Charlie Robison, “Reconsider”

charlie-robisonWhile I’m always interested in learning the story behind a song, I generally insist that a song must be able to stand on its own without the support of a back story to prop it up. In that vein, I typically balk against unconfirmed assertions regarding motivations for a song as a justification for the song’s existence. With that said, it would be remiss of me to deny that a confirmed story behind a song often positively helps to inform an artist’s performance of the said song.

Therefore, it’s not farfetched to assume that Charlie Robison’s fairly recent divorce from Dixie Chick, Emily Robison, has had a tangible effect on the maudlin “Reconsider”, which was recorded in the aftermath of the highly publicized 2008 divorce. While Robison did not write the song, his emotion is palpable enough to make us forget such a technical detail.

In “Reconsider”, which will be available on his June 23rd release of Beautiful Day, Robison beseeches, “If I tried, would you reconsider/Would you reconsider comin’ home/And if I cried/Would you reconsider/would you reconsider comin’ home? Instead of asking this question with hopefulness, however, his resigned resignation to the fact that he already knows the answer is clearly evident in his emotively subdued performance. To further his self loathing, he sadly observes, “I hate the way we folded, Baby/And was I ever good enough?”

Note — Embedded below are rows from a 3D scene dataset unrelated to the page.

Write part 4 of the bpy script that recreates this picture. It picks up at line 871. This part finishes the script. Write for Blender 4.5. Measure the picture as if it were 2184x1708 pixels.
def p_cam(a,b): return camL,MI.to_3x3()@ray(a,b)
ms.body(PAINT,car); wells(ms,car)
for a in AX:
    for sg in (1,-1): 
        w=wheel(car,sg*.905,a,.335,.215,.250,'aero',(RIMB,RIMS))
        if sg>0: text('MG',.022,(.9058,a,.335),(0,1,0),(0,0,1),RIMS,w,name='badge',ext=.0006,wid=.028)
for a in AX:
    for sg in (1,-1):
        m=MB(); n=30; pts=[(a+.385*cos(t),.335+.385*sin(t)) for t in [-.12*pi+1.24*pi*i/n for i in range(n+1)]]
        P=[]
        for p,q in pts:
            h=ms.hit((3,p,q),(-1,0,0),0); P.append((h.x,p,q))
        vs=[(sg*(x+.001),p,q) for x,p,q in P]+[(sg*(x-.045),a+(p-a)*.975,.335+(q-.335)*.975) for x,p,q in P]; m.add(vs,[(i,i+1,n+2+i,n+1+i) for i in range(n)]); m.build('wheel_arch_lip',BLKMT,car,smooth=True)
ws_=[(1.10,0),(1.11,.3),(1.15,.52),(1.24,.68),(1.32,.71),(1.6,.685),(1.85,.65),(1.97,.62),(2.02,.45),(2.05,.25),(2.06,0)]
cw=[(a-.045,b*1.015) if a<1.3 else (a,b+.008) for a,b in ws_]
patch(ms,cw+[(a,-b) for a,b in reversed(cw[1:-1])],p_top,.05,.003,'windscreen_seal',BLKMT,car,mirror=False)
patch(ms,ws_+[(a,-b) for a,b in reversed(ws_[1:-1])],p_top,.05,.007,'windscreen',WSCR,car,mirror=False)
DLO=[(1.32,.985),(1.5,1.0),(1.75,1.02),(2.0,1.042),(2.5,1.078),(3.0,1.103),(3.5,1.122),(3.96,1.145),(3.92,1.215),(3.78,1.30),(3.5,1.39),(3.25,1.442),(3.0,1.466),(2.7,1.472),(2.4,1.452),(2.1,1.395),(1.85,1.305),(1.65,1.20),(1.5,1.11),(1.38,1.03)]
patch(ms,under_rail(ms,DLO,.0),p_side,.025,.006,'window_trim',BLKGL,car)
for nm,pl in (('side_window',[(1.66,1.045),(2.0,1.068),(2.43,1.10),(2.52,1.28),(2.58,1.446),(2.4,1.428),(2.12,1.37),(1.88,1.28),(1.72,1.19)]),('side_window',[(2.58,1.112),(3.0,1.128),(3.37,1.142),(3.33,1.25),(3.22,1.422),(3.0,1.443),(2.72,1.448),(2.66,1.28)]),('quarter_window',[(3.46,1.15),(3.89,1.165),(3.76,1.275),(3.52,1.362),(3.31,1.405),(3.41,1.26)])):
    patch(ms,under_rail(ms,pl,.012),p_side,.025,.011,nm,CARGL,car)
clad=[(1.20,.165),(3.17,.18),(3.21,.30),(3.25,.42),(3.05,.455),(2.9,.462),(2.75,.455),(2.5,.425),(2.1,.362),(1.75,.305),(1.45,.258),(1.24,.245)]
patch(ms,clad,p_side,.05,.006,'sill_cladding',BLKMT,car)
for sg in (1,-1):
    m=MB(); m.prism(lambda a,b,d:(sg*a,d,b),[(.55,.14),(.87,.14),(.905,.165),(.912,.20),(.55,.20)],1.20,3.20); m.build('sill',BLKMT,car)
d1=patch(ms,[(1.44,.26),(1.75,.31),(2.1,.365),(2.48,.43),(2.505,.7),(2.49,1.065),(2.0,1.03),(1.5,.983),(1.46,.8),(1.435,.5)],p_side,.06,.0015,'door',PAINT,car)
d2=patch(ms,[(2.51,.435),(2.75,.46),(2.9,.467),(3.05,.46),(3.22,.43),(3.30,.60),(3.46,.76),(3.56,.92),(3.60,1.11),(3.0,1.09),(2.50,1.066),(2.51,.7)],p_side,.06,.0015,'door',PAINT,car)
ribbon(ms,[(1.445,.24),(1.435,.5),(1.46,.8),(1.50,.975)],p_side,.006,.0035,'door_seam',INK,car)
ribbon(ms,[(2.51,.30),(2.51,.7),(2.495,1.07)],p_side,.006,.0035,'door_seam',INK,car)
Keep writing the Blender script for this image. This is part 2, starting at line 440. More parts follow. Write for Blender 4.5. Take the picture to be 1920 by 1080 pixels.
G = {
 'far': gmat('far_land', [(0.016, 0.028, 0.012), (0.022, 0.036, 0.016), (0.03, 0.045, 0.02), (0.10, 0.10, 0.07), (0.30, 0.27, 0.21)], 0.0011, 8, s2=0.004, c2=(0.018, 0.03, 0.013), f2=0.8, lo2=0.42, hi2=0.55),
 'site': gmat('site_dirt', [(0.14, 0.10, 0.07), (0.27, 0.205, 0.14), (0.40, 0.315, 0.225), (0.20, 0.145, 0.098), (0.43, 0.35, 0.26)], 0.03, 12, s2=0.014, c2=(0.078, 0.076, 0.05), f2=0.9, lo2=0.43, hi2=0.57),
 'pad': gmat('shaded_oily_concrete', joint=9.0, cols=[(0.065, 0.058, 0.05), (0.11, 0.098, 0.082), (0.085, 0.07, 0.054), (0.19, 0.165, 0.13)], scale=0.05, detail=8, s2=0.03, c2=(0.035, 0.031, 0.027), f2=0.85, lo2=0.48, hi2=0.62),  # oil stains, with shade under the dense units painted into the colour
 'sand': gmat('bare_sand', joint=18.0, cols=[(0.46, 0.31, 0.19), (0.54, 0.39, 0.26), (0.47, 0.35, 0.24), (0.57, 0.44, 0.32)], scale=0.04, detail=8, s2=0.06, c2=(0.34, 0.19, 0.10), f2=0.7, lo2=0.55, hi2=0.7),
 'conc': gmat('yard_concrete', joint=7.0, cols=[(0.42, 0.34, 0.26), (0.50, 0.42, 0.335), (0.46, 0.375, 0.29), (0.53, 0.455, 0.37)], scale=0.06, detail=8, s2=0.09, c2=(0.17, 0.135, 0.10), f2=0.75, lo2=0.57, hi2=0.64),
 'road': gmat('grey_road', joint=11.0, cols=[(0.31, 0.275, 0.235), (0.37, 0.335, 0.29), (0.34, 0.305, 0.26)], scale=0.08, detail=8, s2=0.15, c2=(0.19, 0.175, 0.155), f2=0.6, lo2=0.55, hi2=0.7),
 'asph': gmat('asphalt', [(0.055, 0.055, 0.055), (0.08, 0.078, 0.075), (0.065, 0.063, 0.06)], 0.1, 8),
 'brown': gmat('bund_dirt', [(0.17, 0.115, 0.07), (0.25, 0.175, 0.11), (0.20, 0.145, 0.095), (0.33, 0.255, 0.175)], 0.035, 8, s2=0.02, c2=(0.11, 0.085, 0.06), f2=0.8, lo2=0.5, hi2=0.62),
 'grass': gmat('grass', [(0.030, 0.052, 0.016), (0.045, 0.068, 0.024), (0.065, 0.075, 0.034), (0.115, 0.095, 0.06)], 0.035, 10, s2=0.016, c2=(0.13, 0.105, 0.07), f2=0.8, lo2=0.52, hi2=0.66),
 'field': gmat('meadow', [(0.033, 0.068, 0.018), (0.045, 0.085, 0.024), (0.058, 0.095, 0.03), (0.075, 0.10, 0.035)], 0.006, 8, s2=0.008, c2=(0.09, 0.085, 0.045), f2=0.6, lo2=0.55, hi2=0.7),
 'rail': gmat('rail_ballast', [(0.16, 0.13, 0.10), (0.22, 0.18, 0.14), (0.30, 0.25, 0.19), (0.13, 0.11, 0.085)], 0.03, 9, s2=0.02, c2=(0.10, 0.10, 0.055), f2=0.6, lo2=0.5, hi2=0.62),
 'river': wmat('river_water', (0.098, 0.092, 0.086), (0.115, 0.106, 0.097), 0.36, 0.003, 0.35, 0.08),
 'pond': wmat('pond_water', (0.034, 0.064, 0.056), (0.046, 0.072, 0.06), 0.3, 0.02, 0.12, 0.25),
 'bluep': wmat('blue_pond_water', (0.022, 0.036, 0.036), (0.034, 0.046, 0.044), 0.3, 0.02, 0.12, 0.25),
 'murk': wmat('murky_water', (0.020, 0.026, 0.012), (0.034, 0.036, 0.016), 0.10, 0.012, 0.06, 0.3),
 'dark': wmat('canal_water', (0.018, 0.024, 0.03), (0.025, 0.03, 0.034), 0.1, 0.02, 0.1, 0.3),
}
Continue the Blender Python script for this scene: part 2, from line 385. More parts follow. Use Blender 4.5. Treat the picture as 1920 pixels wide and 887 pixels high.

With its simple melody and frugal production, this song is not destined to be a hit on mainstream country radio. It does, however, demonstrate the ability for raw, sincere emotion to successfully carry a song, which, in turn, heightens anticipation for an album that will undoubtedly provide insightfully intriguing songs as a result.

Written by Keith Gattison and Charles Brocco

Grade: A-

Listen: Charlie Robison, “Reconsider”


  1. I like the song a lot, but there doesn’t seem to be much interest in Charlie, not that that’s anything new. Got my copy of the album and have really enjoyed it so far. Charlie does rowdy very well, but he does sad very well too when the mood strikes him. I can see why he’s so proud of this album.